I am still deeply scarred by Toni Collette’s Oscar snub for Hereditary.
I didn’t necessarily expect her to win. That was never really the point. The point is that she deserved to be nominated, and the fact that she wasn’t felt like one of the clearest examples of how dismissive Hollywood could still be toward horror. For horror fans, it wasn’t simply about Toni Collette. It was about what her performance represented.
For years, we had been begging to be taken seriously. Horror had spent decades producing incredible filmmakers, incredible actors, and incredible films, only to be pushed aside whenever awards season rolled around. Then Hereditary happened. Whether or not you like A24’s style of horror, there was something undeniably important about that movie. It crossed over in a way horror films rarely do. Critics embraced it. General audiences embraced it. Hollywood embraced it.
And at the center of all of that was Toni Collette.
Ari Aster directed a phenomenal film and delivered one of the most important horror debuts of the last twenty years. But Collette elevated that movie to another level entirely. Her performance wasn’t just great for a horror movie. It was one of the best performances of the year, regardless of genre. She carried the emotional weight of that film on her shoulders and somehow made every second of it feel authentic. Grief, rage, guilt, despair, terror. It was all there.
Whether she would have won the Oscar is beside the point. The fact that she wasn’t even invited into the conversation remains one of the most frustrating award decisions I’ve ever seen.
Maybe that’s why this past awards season felt so satisfying.
For the first time in what feels like forever, horror wasn’t standing outside the room asking for permission to enter. Horror was the conversation. Horror performances were being recognized. Horror filmmakers were being celebrated. Horror films were competing across major categories and, more importantly, winning. Sure, there were still people doing mental gymnastics and calling everything a thriller, but horror fans knew exactly what was happening.
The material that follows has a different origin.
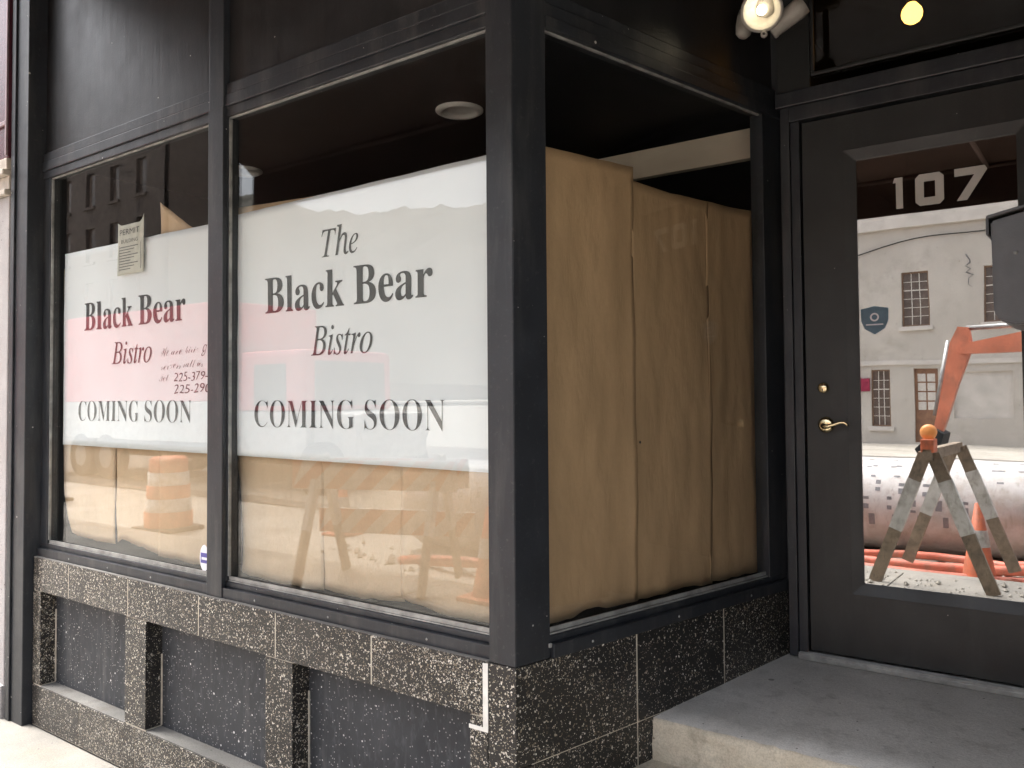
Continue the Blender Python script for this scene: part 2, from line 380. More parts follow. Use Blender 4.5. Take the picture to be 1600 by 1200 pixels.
# ---- terrazzo plinth on the street face
box('plinth_core', (-2.915, .082, -.1), (-.02, .20, ZS-.004), 'grout', front, bev=0)
bm = bmesh.new(); addbox(bm, (-2.915, .0004, .648), (-.004, .0815, ZS-.003)); mesh_obj('grout_bed', bm, 'grout', front)
jx = [-2.918, -2.569, -2.05, -1.531, -1.06, -.575, -.103]
for a, b in zip(jx, jx[1:]):
    box('terrazzo_tile', (a+.0035, -.001, .646), (b-.0035, .05, ZS), 'terr', front, bev=.0015)
pil = [(-2.918, -2.84), (-2.067, -1.906), (-1.114, -.965), (-.166, -.102)]
for a, b in pil:
    box('pilaster_tile', (a, -.0005, .199), (b, .0815, .641), 'terr', front, bev=.0015)
    bm = bmesh.new(); addbox(bm, (a+.002, .004, .190), (b-.002, .081, .648)); mesh_obj('grout_bed', bm, 'grout', front)
box('corner_tile', (-.099, -.0005, .003), (0, .0995, ZS), 'terr', front, bev=.0015)
for (a, b) in zip([p[1] for p in pil], [p[0] for p in pil[1:]]):
    box('infill_panel', (a-.003, .073, .19), (b+.003, .0815, .648), 'slate', front, bev=0)
    box('panel_joint', (a+.0005, .068, .20), (a+.006, .0728, .42 + .2*random.random()), 'grout', front, bev=0)
bx_ = [-2.918, -2.46, -1.985, -1.50, -1.02, -.545, -.102]
for a, b in zip(bx_, bx_[1:]):
    box('base_tile', (a+.002, -.0015, .003), (b-.002, .06, .190), 'terr', front, bev=.002)
bm = bmesh.new(); addbox(bm, (-2.915, .0004, 0), (-.104, .0815, .186)); mesh_obj('grout_bed', bm, 'grout', front)
for (a, b) in zip([p[1] for p in pil], [p[0] for p in pil[1:]]):
    box('ledge_cap', (a+.002, .001, .1905), (b-.002, .0725, .1955), 'ledge', front, bev=.001)
box('stone_cap', (-2.917, .001, ZS+.0003), (-.0985, .02, ZS+.0025), 'ledge', front, bev=.0005)
# white caulk mark round the last header tile
box('caulk_strip', (-.116, -.004, .610), (-.097, -.0015, .800), 'caulk', front, bev=.001)
box('caulk_strip', (-.168, -.0042, .605), (-.0975, -.0017, .617), 'caulk', front, bev=.001)
# ---- terrazzo plinth on the return
bm = bmesh.new(); addbox(bm, (.06, -.075, 0), (1.455, -.0016, ZS-.003), retm); mesh_obj('grout_bed', bm, 'grout', front)
uj = [.001, .517, .993, 1.455]
for a, b in zip(uj, uj[1:]):
    box('terrazzo_tile', (a+(.0 if a < .1 else .004), -.06, .524), (b-.004, 0, ZS), 'terr2', front, retm, .0012)
    box('terrazzo_tile', (a+(.0 if a < .1 else .003), -.06, .03), (b-.003, -.0005, .521), 'terr2', front, retm, .0012)
# ---- posts, mullion, head, transoms on the street face
bm = bmesh.new()
P = [(-.096, .0015), (-.0005, .0015), retm((.136, -.0015, 0)).xy[:], retm((.136, -.10, 0)).xy[:], (-.096, .10)]
prism('corner_post', P, ZS+.001, 3.95, 'frame', front, bev=.002)
box('end_post', (-3.10, -.045, -.01), (-2.925, .12, 3.95), 'frame', front, bev=.004)
box('end_post_strip', (-3.085, -.055, .0), (-3.045, -.045, 3.9), 'frame', front, bev=.003)
for (a, b) in ((-2.922, -1.497), (-1.399, -.098)):
    box('transom_panel', (a+.002, .040, 2.79), (b-.002, .058, 3.9), 'panel', front, bev=0)
    box('transom_rail', (a+.001, .0205, 2.702), (b-.001, .0685, 2.748), 'frame', front, bev=.004)
    box('transom_rail', (a+.001, .026, 2.7485), (b-.001, .0675, 2.792), 'frame', front, bev=.004)
box('transom_panel', (.138, -.055, 2.79), (1.455, -.035, 3.26), 'panel', front, retm, 0)
box('transom_rail', (.137, -.075, 2.702), (1.45, -.012, 2.748), 'frame', front, retm, .004)
box('transom_rail', (.137, -.074, 2.7485), (1.45, -.022, 2.792), 'frame', front, retm, .004)
box('mullion_upper', (-1.496, .0145, 2.70), (-1.40, .08, 3.94), 'frame', front, bev=.004)
box('upper_wall', (-3.1, -.01, 3.95), (6, .25, 5.0), 'brick', front, bev=0)  # unseen; added to carry the awning and block sky, kept low for sun
bm = bmesh.new(); addbox(bm, (1.372, .0, -.1), (6, .2, 3.95)); mesh_obj('wall', bm, 'frame', front)
bm = bmesh.new(); addbox(bm, (1.372, .2, -.1), (1.5, 1.50, 3.95)); mesh_obj('entrance_cheek', bm, 'frame', front)
box('screw_head', (.128, -.004, .835), (.140, .003, .848), 'bead', front, retm, .002)
# recess ceiling
prism('recess_ceiling', [(-.05, .02), (1.40, .02), (1.40, 1.50), (.25, 1.50)], 3.26, 3.32, 'panel', front)
box('recess_lintel', (-.09, .003, 3.30), (1.40, .12, 3.94), 'frame', front, bev=0)

# ---- windows: frame members, glazing beads, pane
def window(label, x0, x1, f, gy, y0, jl, jr, gm='win'):
    t = thing('display_window', label, 'window', f(((x0+x1)/2, 0, ZS)))
    s = 1 if f is ident else -1
    def B(n, a, b, m, bev=.003):
        ya, yb = sorted((a[1]*s, b[1]*s)); return box(n, (a[0], ya, a[2]), (b[0], yb, b[2]), m, t, f, bev)
    B('sill_rail', (x0, y0-.012, ZS+.001), (x1, gy+.03, .846), 'frame')
    B('sill_rail', (x0, y0+.006, .8465), (x1, gy+.03, .866), 'frame')
    B('sill_strip', (x0+jl, y0+.012, .8665), (x1-jr, gy-.010, .8715), 'bead', .001)
    B('head_rail', (x0, y0, ZT+.006), (x1, gy+.03, 2.7015), 'frame')
    B('glazing_bead', (x0+jl, gy-.014, ZT-.001), (x1-jr, gy-.004, ZT+.0055), 'bead', .001)
    B('glazing_bead', (x0+jl, gy-.010, .872), (x1-jr, gy-.004, .886), 'bead', .001)
    B('glazing_bead', (x0+jl, gy-.016, .8865), (x0+jl+.006, gy-.004, ZT-.002), 'bead', .001)
    if jl: B('jamb', (x0, y0+.004, .8665), (x0+jl-.0005, gy+.03, ZT+.0055), 'frame')
    if jr: B('jamb', (x1-jr+.0005, y0+.004, .8665), (x1, gy+.03, ZT+.0055), 'frame')
    p = B('glass_pane', (x0+jl*.8, gy-.003, .868), (x1-jr*.8, gy+.003, ZT+.005), gm, 0)
    return t
window('display window at the far end with a handwritten note on its banner', -2.924, -1.4978, ident, GY+.008, .028, .07, .0)
t = window('street display window next to the corner post with the six-word banner', -1.4965, -.0975, ident, GY+.008, .028, .10, .0)
box('mullion', (-1.4965, .012, ZS+.001), (-1.3985, .0315, 2.7015), 'frame', t, bev=.003)
window('entrance side window covered inside with plain brown paper', .1375, 1.432, retm, .03, -.0, .0, .13, 'sideglass')

# ---- door frame and door
YD = 1.38
df = thing('door_frame', 'black door frame with transom panel above the entrance door', 'door frame', (.85, YD, .58))
box('jamb', (.318, 1.352, .56), (.352, 1.50, 2.69), 'frame', df, bev=.003)
box('jamb', (.352, 1.366, .56), (.386, 1.50, 2.66), 'frame', df, bev=.003)
box('jamb', (1.306, 1.352, .56), (1.371, 1.50, 2.69), 'frame', df, bev=.003)
box('head', (.3525, 1.350, 2.632), (1.3055, 1.50, 2.690), 'frame', df, bev=.003)
box('transom_rail', (.30, 1.342, 2.6905), (1.371, 1.50, 2.752), 'frame', df, bev=.006)
box('transom_pane', (.43, 1.394, 2.80), (1.371, 1.40, 3.259), 'transglass', df, bev=0)
box('corner_filler', (.262, 1.40, .56), (.318, 1.52, 3.262), 'frame', df, bev=0)
box('transom_stile', (.30, 1.372, 2.753), (.43, 1.3895, 3.259), 'door', df, bev=.004)
box('transom_moulding', (.431, 1.376, 2.82), (.445, 1.3895, 3.255), 'door', df, bev=.004)
box('transom_moulding', (.431, 1.376, 2.805), (1.371, 1.3895, 2.8195), 'door', df, bev=.004)
th = box('threshold', (.356, 1.335, .556), (1.37, 1.48, .575), 'bead', df, bev=.003)
for yy in (1.338, 1.352, 1.366): box('threshold_rib', (.357, yy, .5745), (1.369, yy+.006, .582), 'bead', df, bev=.0015)

door = thing('entrance_door', 'charcoal entrance door with tall reflecting glass and brass lever', 'door', (.846, YD, .597))
def frame_mesh(name, ox0, ox1, oz0, oz1, ix0, ix1, iz0, iz1, y0, y1, mat, parent, bev=.0, inset=0):
    bm = bmesh.new()
    def ring(x0, x1, z0, z1, y): return [bm.verts.new((x, y, z)) for x, z in ((x0, z0), (x1, z0), (x1, z1), (x0, z1))]
    a, b = ring(ox0, ox1, oz0, oz1, y1), ring(ox0, ox1, oz0, oz1, y0); c = ring(ix0, ix1, iz0, iz1, y0+inset); d_ = ring(ix0, ix1, iz0, iz1, y1)
    for p, q in ((a, b), (b, c), (c, d_), (d_, a)):
        for i in range(4): bm.faces.new((p[i], p[(i+1) % 4], q[(i+1) % 4], q[i]))
    bmesh.ops.recalc_face_normals(bm, faces=bm.faces)
    if bev: bmesh.ops.bevel(bm, geom=list(bm.edges), offset=bev, segments=2, affect='EDGES')
    return mesh_obj(name, bm, mat, parent)
DX0, DX1, DZ0, DZ1 = .392, 1.303, .586, 2.626
GX0, GX1, GZ0, GZ1 = .590, 1.110, .862, 2.446
leaf = frame_mesh('door_leaf', DX0, DX1, DZ0, DZ1, GX0-.03, GX1+.03, GZ0-.03, GZ1+.03, YD, YD+.044, 'door', door, .002)
trim = frame_mesh('glass_trim', GX0-.042, GX1+.042, GZ0-.042, GZ1+.042, GX0, GX1, GZ0, GZ1, YD-.012, YD+.02, 'door', door, .002, .012)
box('glass_pane', (GX0-.02, YD+.006, GZ0-.02), (GX1+.02, YD+.012, GZ1+.02), 'doorglass', door, bev=0)
db = lathe('deadbolt', [(.0001, -.020), (.0165, -.020), (.0195, -.016), (.0215, -.002), (.0215, .001)], 'brass', door, (.458, YD, 1.590), (0, 1, 0))
box('keyhole', (.4565, YD-.0215, 1.577), (.4595, YD-.0201, 1.588), 'maildark', db, bev=0)
lv = lathe('lever_rosette', [(.0001, -.012), (.020, -.012), (.026, -.009), (.0305, -.004), (.0315, .001)], 'brass', door, (.464, YD, 1.449), (0, 1, 0))
tube('lever_handle', [(.464, YD-.010, 1.447), (.464, YD-.036, 1.446), (.468, YD-.046, 1.444), (.482, YD-.049, 1.444), (.505, YD-.049, 1.451), (.527, YD-.049, 1.459), (.542, YD-.048, 1.460), (.551, YD-.047, 1.454), (.555, YD-.046, 1.446)],
     [.010, .010, .0098, .0085, .0066, .006, .006, .0058, .0045], 'brass', lv, 12)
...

The genre had finally arrived.
Watching Amy Madigan stand on that stage and win an Oscar for Weapons didn’t erase the frustration of what happened to Toni Collette, but it helped. It finally felt like some of that bitterness had somewhere to go. Here was a brilliant performance in a horror film being recognized on the biggest stage in the industry. Not dismissed. Not ignored. Not treated like it belonged somewhere else.
Which brings me to Obsession.
The success story behind Curry Barker’s film is already remarkable. Focus Features saw something special in the movie when they acquired it out of Toronto and committed to giving it a real push. The film didn’t explode overnight. It found its audience gradually. Week after week, the numbers kept growing. The word of mouth kept spreading. Suddenly, what looked like a promising independent horror film became one of the biggest stories in cinema.
Years from now, people will analyze why Obsession worked. They’ll talk about Curry Barker’s screenplay. They’ll talk about his direction. They’ll talk about the editing. They’ll talk about Focus Features and one of the smartest acquisitions in recent memory.
They should.
But none of those conversations should happen without spending just as much time talking about Inde Navarrette.
Because what Navarrette accomplishes in this film is extraordinary.

One of the things that makes Nikki such a difficult character is that the performance has to constantly evolve. The audience has to love her, fear her, sympathize with her, root for her, feel uncomfortable around her, and eventually become terrified of her. Most actors would be lucky to convincingly pull off two or three of those emotional turns. Navarrette somehow manages all of them.
What impressed me most wasn’t any individual scene. It was the range. The confidence. The control. At no point does Nikki feel like a collection of traits designed to move the plot forward. She feels like a real person. That’s why the horror works. That’s why the emotional moments land. That’s why audiences have become so invested in the movie.
Much like Toni Collette elevated Hereditary, Inde Navarrette elevates Obsession.
And that’s why I’ve become increasingly frustrated by the growing conversation that she should be campaigned as a supporting actress.
I understand the logic behind it. Awards campaigns are often strategic. Studios look for the clearest path toward nominations and wins. Sometimes that means moving performers into categories where the competition is less crowded.
But every time I hear that argument applied to Navarrette, it feels like we’re immediately starting from a position that diminishes what she actually accomplished.
Nikki is not a supporting character. The movie belongs to her. The emotional burden of the film belongs to her. The audience’s connection to the story belongs to her. Everything that makes Obsession work ultimately runs through that performance.
So why are we already trying to move her out of the Best Actress conversation?
If horror fans spent years arguing that Toni Collette deserved to be treated like every other major actress in Hollywood, then we should be saying the same thing now. Not because Inde Navarrette is in a horror movie, but because she delivered one of the year’s best leading performances.
That’s the category she belongs in.
If she gets nominated, it should be for Best Actress. If she wins, it should be for Best Actress. And if she loses, she should lose while standing shoulder to shoulder with every other leading performance being celebrated this year.
Because after spending decades asking people to take horror seriously, the last thing we should be doing is minimizing one of our own accomplishments for the sake of improving the odds.
Let Inde Navarrette compete as what she is.
The lead of Obsession.
And one of the best actresses working in film this year.